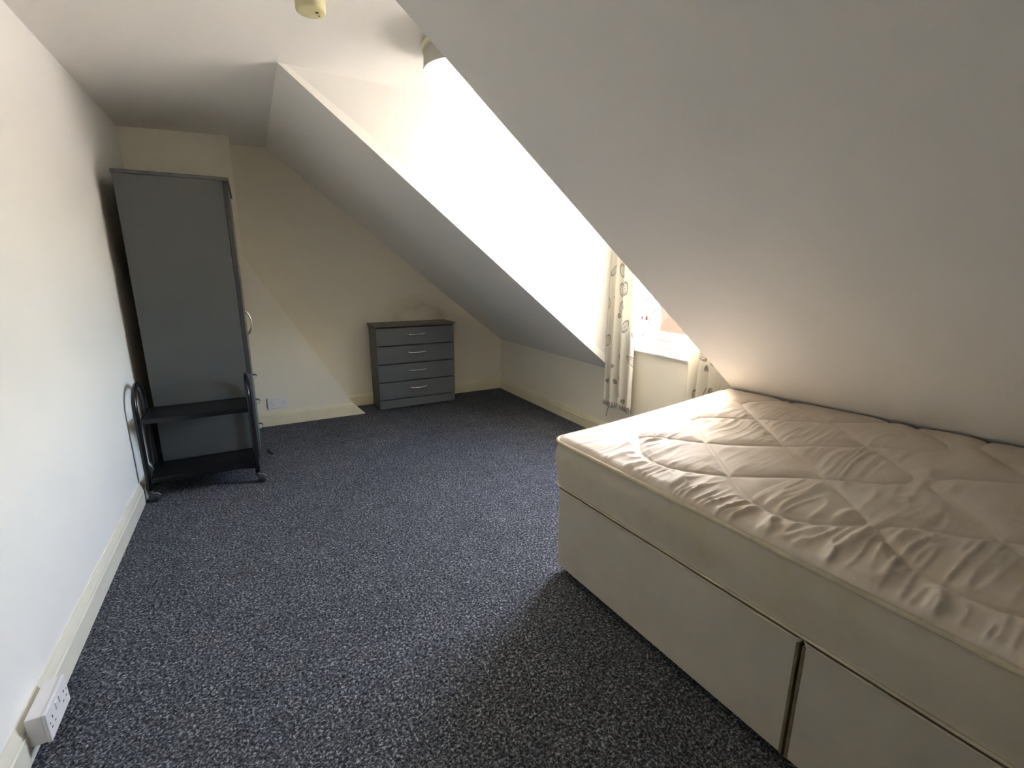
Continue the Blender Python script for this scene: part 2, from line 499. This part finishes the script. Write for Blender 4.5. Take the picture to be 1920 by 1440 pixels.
# ------------------------------------------------------------------ curtains
def curtain(name, label, y0, y1, hem, top, folds, seed, phase):
    rng = np.random.RandomState(seed)
    nu, nv = 120, 60
    s = np.linspace(0, 1, nu)
    z = np.linspace(0, 1, nv)
    Sg, Zg = np.meshgrid(s, z, indexing='ij')
    amp = (.022 + .012 * (1 - Zg))
    ph = 2 * math.pi * folds * (Sg + .02 * np.sin(6 * Sg + seed)) + phase
    x = W - .058 - amp * np.cos(ph) - .006 * np.cos(2 * ph + 1)
    widen = (1 - Zg) * .05
    y = y1 + (y0 - y1) * (Sg + .035 * np.sin(2 * ph) / folds) + widen * (Sg - .5) * -1
    lift = .012 * np.cos(ph) + .02 * np.sin(3.1 * Sg * folds + seed) * .5
    zz = hem + (top - hem) * Zg + (1 - Zg) ** 3 * lift
    V = np.stack([x, y, zz], -1).reshape(-1, 3)
    L = abs(y1 - y0) * 2.3
    uv = np.stack([Sg * L + seed * .37, Zg * (top - hem)], -1).reshape(-1, 2)
    n = len(V)
    F = grid_faces(nu, nv)
    # a second layer 1.5 mm behind gives the cloth its thickness
    V2 = V.copy(); V2[:, 0] += .0015
    F2 = F[:, ::-1] + n
    rim = []
    for i in range(nu - 1):
        a, c = i * nv, (i + 1) * nv
        rim.append((a + n, c + n, c, a)); rim.append((a + nv - 1, c + nv - 1, c + nv - 1 + n, a + nv - 1 + n))
    for j in range(nv - 1):
        rim.append((j, j + 1, j + 1 + n, j + n))
        a = (nu - 1) * nv + j
        rim.append((a + n, a + 1 + n, a + 1, a))
    o = np_mesh(name, np.concatenate([V, V2]), np.concatenate([F, F2, np.array(rim)]), M_curtain, uvs=np.concatenate([uv, uv]))
    return tag(o, label, 'curtain', 'pair of printed window curtains')
curtain_left = curtain('curtain', 'cream printed curtain hanging full length at the left side of the window', 2.355, 2.595, .270, 1.985, 3.0, 3, .6)
curtain('curtain', 'cream printed curtain at the right side of the window, cut off by slope and mattress', 1.560, 1.845, .272, 1.985, 4.0, 5, .2)
MB().tube([(W - .012, 2.612, .30), (W - .009, 2.622, .27), (W - .010, 2.634, .235), (W - .012, 2.650, .19), (W - .012, 2.652, .165)], .0022, 8).build('loose_cord', M_castorcap, curtain_left)

# ------------------------------------------------------------------ ceiling lamp and smoke alarm
LX, LY = 1.530, 2.070
LZ = ceil_z(LX)
lamp = thing('ceiling_lamp', 'round drum ceiling lamp, lit, half hidden by the near slope', 'lamp', (LX, LY, LZ))
MB().lathe((LX, LY, LZ), [(.172, .004), (.174, -.004), (.174, -.016), (.166, -.020)]).build('mounting_ring', M_lampring, lamp)
MB().lathe((LX, LY, LZ), [(.158, -.018), (.163, -.024), (.166, -.088), (.1655, -.092), (.155, -.092)]).build('drum_case', M_lampcase, lamp)
m = bpy.data.materials.new('lit_diffuser'); t = NT(m)
o_ = t.n('ShaderNodeOutputMaterial'); e_ = t.n('ShaderNodeEmission'); e_.inputs[0].default_value = (1, .82, .52, 1); e_.inputs[1].default_value = LAMP_EMIT
t.l(e_.outputs[0], o_.inputs[0])
MB().lathe((LX, LY, LZ), [(.1645, -.088), (.1645, -.094), (.158, -.101), (.135, -.108), (.09, -.113), (.03, -.115)]).build('diffuser', m, lamp)

AX, AY = .928, 1.985
AZ = ceil_z(AX)
alarm = thing('smoke_alarm', 'small yellowed round smoke alarm on the ceiling at the top edge of the photo', 'smoke alarm', (AX, AY, AZ))
MB().lathe((AX, AY, AZ), [(.0530, 0), (.0535, -.012), (.0505, -.014), (.0495, -.050), (.0475, -.0545), (.040, -.0555), (.003, -.056)]).build('housing', M_alarm, alarm)
MB().lathe((AX + .018, AY - .010, AZ - .0555), [(.006, 0), (.0055, -.002), (.003, -.0028)], seg=18).build('test_button', M_gap, alarm)
MB().lathe((AX + .028, AY + .012, AZ - .0553), [(.004, 0), (.0035, -.0012)], seg=14).build('indicator_light', M_gap, alarm)

# ------------------------------------------------------------------ sockets
def socket_plate(root, c, right, upv, out, deep):
    """British double socket: plate, two switches, six pin holes; c = centre of the back, deep = box depth behind the plate"""
    c, right, upv, out = map(Vector, (c, right, upv, out))
    def bx(mb, u0, u1, v0, v1, w0, w1, bev=0):
        b = bmesh.new()
        vs = [b.verts.new(c + right * u + upv * v + out * w_) for u in (u0, u1) for v in (v0, v1) for w_ in (w0, w1)]
        for f in ((0, 1, 3, 2), (4, 6, 7, 5), (0, 4, 5, 1), (2, 3, 7, 6), (0, 2, 6, 4), (1, 5, 7, 3)): b.faces.new([vs[i] for i in f])
        if bev: bmesh.ops.bevel(b, geom=b.edges[:], offset=bev, segments=2, profile=.5, affect='EDGES')
        mb._merge(b); return mb
    if deep:
        bx(MB(), -.071, .071, -.041, .041, 0, deep, .002).build('back_box', M_plastic, root)
    pl = bx(MB(), -.073, .073, -.043, .043, deep, deep + .009, .0025).build('face_plate', M_plastic, root)
    for sgn in (-1, 1):
        sw = MB(); cx = sgn * .0125
        bx(sw, cx - .0055, cx + .0055, .006, .027, deep + .008, deep + .012, .0012)
        sw.build('switch', M_plastic, root)
        hx = sgn * .043
        for u, v, hw, hh in ((hx, .010, .0021, .0042), (hx - .011, -.012, .0034, .0019), (hx + .011, -.012, .0034, .0019)):
            bx(MB(), u - hw, u + hw, v - hh, v + hh, deep + .0088, deep + .0093).build('pin_hole', M_hole, pl)
        for q in (-1, 1): pass
    for sgn in (-1, 1):
        mb = MB(); mb.lathe(c + right * sgn * .0605 + upv * .004 + out * (deep + .0088), [(.0028, 0), (.0026, .0008)], axis=out, seg=14)
        mb.build('screw', M_castorcap, pl)
s1 = thing('wall_socket', 'white double socket on a raised box over the left skirting board, bottom left corner', 'socket', (.018, 1.497, .079), 'double wall sockets')
socket_plate(s1, (.018, 1.497, .079), (0, 1, 0), (0, 0, 1), (1, 0, 0), .034)
s2 = thing('wall_socket', 'flat white double socket on the chimney breast beside the wardrobe', 'socket', (.735, CB, .183), 'double wall sockets')
socket_plate(s2, (.735, CB, .183), (1, 0, 0), (0, 0, 1), (0, -1, 0), .0015)

# ------------------------------------------------------------------ bow handle used by chest and wardrobe
def bow_handle(p, along, out, length, rise, r, name, parent, m=None):
    p, along, out = map(Vector, (p, along, out))
    pts = []
    for i in range(17):
        a = i / 16
        pts.append(p + along * (a - .5) * length + out * (.004 + rise * math.sin(math.pi * a) ** .6))
    mb = MB()
    rad = [r * (1.35 - .45 * math.sin(math.pi * i / 16)) for i in range(17)]
    mb.tube(pts, rad, 12)
    for s_ in (-.5, .5):
        mb.lathe(p + along * s_ * length, [(r * 1.7, 0), (r * 1.7, .004), (r * 1.2, .008)], axis=out, seg=16)
    return mb.build(name, m or M_chrome, parent)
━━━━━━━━
REQUIRED TASK: Take the listing and print it again exactly, but without any pictures.

IN RESPONSE:
Continue the Blender Python script for this scene: part 2, from line 499. This part finishes the script. Write for Blender 4.5. Take the picture to be 1920 by 1440 pixels.
# ------------------------------------------------------------------ curtains
def curtain(name, label, y0, y1, hem, top, folds, seed, phase):
    rng = np.random.RandomState(seed)
    nu, nv = 120, 60
    s = np.linspace(0, 1, nu)
    z = np.linspace(0, 1, nv)
    Sg, Zg = np.meshgrid(s, z, indexing='ij')
    amp = (.022 + .012 * (1 - Zg))
    ph = 2 * math.pi * folds * (Sg + .02 * np.sin(6 * Sg + seed)) + phase
    x = W - .058 - amp * np.cos(ph) - .006 * np.cos(2 * ph + 1)
    widen = (1 - Zg) * .05
    y = y1 + (y0 - y1) * (Sg + .035 * np.sin(2 * ph) / folds) + widen * (Sg - .5) * -1
    lift = .012 * np.cos(ph) + .02 * np.sin(3.1 * Sg * folds + seed) * .5
    zz = hem + (top - hem) * Zg + (1 - Zg) ** 3 * lift
    V = np.stack([x, y, zz], -1).reshape(-1, 3)
    L = abs(y1 - y0) * 2.3
    uv = np.stack([Sg * L + seed * .37, Zg * (top - hem)], -1).reshape(-1, 2)
    n = len(V)
    F = grid_faces(nu, nv)
    # a second layer 1.5 mm behind gives the cloth its thickness
    V2 = V.copy(); V2[:, 0] += .0015
    F2 = F[:, ::-1] + n
    rim = []
    for i in range(nu - 1):
        a, c = i * nv, (i + 1) * nv
        rim.append((a + n, c + n, c, a)); rim.append((a + nv - 1, c + nv - 1, c + nv - 1 + n, a + nv - 1 + n))
    for j in range(nv - 1):
        rim.append((j, j + 1, j + 1 + n, j + n))
        a = (nu - 1) * nv + j
        rim.append((a + n, a + 1 + n, a + 1, a))
    o = np_mesh(name, np.concatenate([V, V2]), np.concatenate([F, F2, np.array(rim)]), M_curtain, uvs=np.concatenate([uv, uv]))
    return tag(o, label, 'curtain', 'pair of printed window curtains')
curtain_left = curtain('curtain', 'cream printed curtain hanging full length at the left side of the window', 2.355, 2.595, .270, 1.985, 3.0, 3, .6)
curtain('curtain', 'cream printed curtain at the right side of the window, cut off by slope and mattress', 1.560, 1.845, .272, 1.985, 4.0, 5, .2)
MB().tube([(W - .012, 2.612, .30), (W - .009, 2.622, .27), (W - .010, 2.634, .235), (W - .012, 2.650, .19), (W - .012, 2.652, .165)], .0022, 8).build('loose_cord', M_castorcap, curtain_left)

# ------------------------------------------------------------------ ceiling lamp and smoke alarm
LX, LY = 1.530, 2.070
LZ = ceil_z(LX)
lamp = thing('ceiling_lamp', 'round drum ceiling lamp, lit, half hidden by the near slope', 'lamp', (LX, LY, LZ))
MB().lathe((LX, LY, LZ), [(.172, .004), (.174, -.004), (.174, -.016), (.166, -.020)]).build('mounting_ring', M_lampring, lamp)
MB().lathe((LX, LY, LZ), [(.158, -.018), (.163, -.024), (.166, -.088), (.1655, -.092), (.155, -.092)]).build('drum_case', M_lampcase, lamp)
m = bpy.data.materials.new('lit_diffuser'); t = NT(m)
o_ = t.n('ShaderNodeOutputMaterial'); e_ = t.n('ShaderNodeEmission'); e_.inputs[0].default_value = (1, .82, .52, 1); e_.inputs[1].default_value = LAMP_EMIT
t.l(e_.outputs[0], o_.inputs[0])
MB().lathe((LX, LY, LZ), [(.1645, -.088), (.1645, -.094), (.158, -.101), (.135, -.108), (.09, -.113), (.03, -.115)]).build('diffuser', m, lamp)

AX, AY = .928, 1.985
AZ = ceil_z(AX)
alarm = thing('smoke_alarm', 'small yellowed round smoke alarm on the ceiling at the top edge of the photo', 'smoke alarm', (AX, AY, AZ))
MB().lathe((AX, AY, AZ), [(.0530, 0), (.0535, -.012), (.0505, -.014), (.0495, -.050), (.0475, -.0545), (.040, -.0555), (.003, -.056)]).build('housing', M_alarm, alarm)
MB().lathe((AX + .018, AY - .010, AZ - .0555), [(.006, 0), (.0055, -.002), (.003, -.0028)], seg=18).build('test_button', M_gap, alarm)
MB().lathe((AX + .028, AY + .012, AZ - .0553), [(.004, 0), (.0035, -.0012)], seg=14).build('indicator_light', M_gap, alarm)

# ------------------------------------------------------------------ sockets
def socket_plate(root, c, right, upv, out, deep):
    """British double socket: plate, two switches, six pin holes; c = centre of the back, deep = box depth behind the plate"""
    c, right, upv, out = map(Vector, (c, right, upv, out))
    def bx(mb, u0, u1, v0, v1, w0, w1, bev=0):
        b = bmesh.new()
        vs = [b.verts.new(c + right * u + upv * v + out * w_) for u in (u0, u1) for v in (v0, v1) for w_ in (w0, w1)]
        for f in ((0, 1, 3, 2), (4, 6, 7, 5), (0, 4, 5, 1), (2, 3, 7, 6), (0, 2, 6, 4), (1, 5, 7, 3)): b.faces.new([vs[i] for i in f])
        if bev: bmesh.ops.bevel(b, geom=b.edges[:], offset=bev, segments=2, profile=.5, affect='EDGES')
        mb._merge(b); return mb
    if deep:
        bx(MB(), -.071, .071, -.041, .041, 0, deep, .002).build('back_box', M_plastic, root)
    pl = bx(MB(), -.073, .073, -.043, .043, deep, deep + .009, .0025).build('face_plate', M_plastic, root)
    for sgn in (-1, 1):
        sw = MB(); cx = sgn * .0125
        bx(sw, cx - .0055, cx + .0055, .006, .027, deep + .008, deep + .012, .0012)
        sw.build('switch', M_plastic, root)
        hx = sgn * .043
        for u, v, hw, hh in ((hx, .010, .0021, .0042), (hx - .011, -.012, .0034, .0019), (hx + .011, -.012, .0034, .0019)):
            bx(MB(), u - hw, u + hw, v - hh, v + hh, deep + .0088, deep + .0093).build('pin_hole', M_hole, pl)
        for q in (-1, 1): pass
    for sgn in (-1, 1):
        mb = MB(); mb.lathe(c + right * sgn * .0605 + upv * .004 + out * (deep + .0088), [(.0028, 0), (.0026, .0008)], axis=out, seg=14)
        mb.build('screw', M_castorcap, pl)
s1 = thing('wall_socket', 'white double socket on a raised box over the left skirting board, bottom left corner', 'socket', (.018, 1.497, .079), 'double wall sockets')
socket_plate(s1, (.018, 1.497, .079), (0, 1, 0), (0, 0, 1), (1, 0, 0), .034)
s2 = thing('wall_socket', 'flat white double socket on the chimney breast beside the wardrobe', 'socket', (.735, CB, .183), 'double wall sockets')
socket_plate(s2, (.735, CB, .183), (1, 0, 0), (0, 0, 1), (0, -1, 0), .0015)

# ------------------------------------------------------------------ bow handle used by chest and wardrobe
def bow_handle(p, along, out, length, rise, r, name, parent, m=None):
    p, along, out = map(Vector, (p, along, out))
    pts = []
    for i in range(17):
        a = i / 16
        pts.append(p + along * (a - .5) * length + out * (.004 + rise * math.sin(math.pi * a) ** .6))
    mb = MB()
    rad = [r * (1.35 - .45 * math.sin(math.pi * i / 16)) for i in range(17)]
    mb.tube(pts, rad, 12)
    for s_ in (-.5, .5):
        mb.lathe(p + along * s_ * length, [(r * 1.7, 0), (r * 1.7, .004), (r * 1.2, .008)], axis=out, seg=16)
    return mb.build(name, m or M_chrome, parent)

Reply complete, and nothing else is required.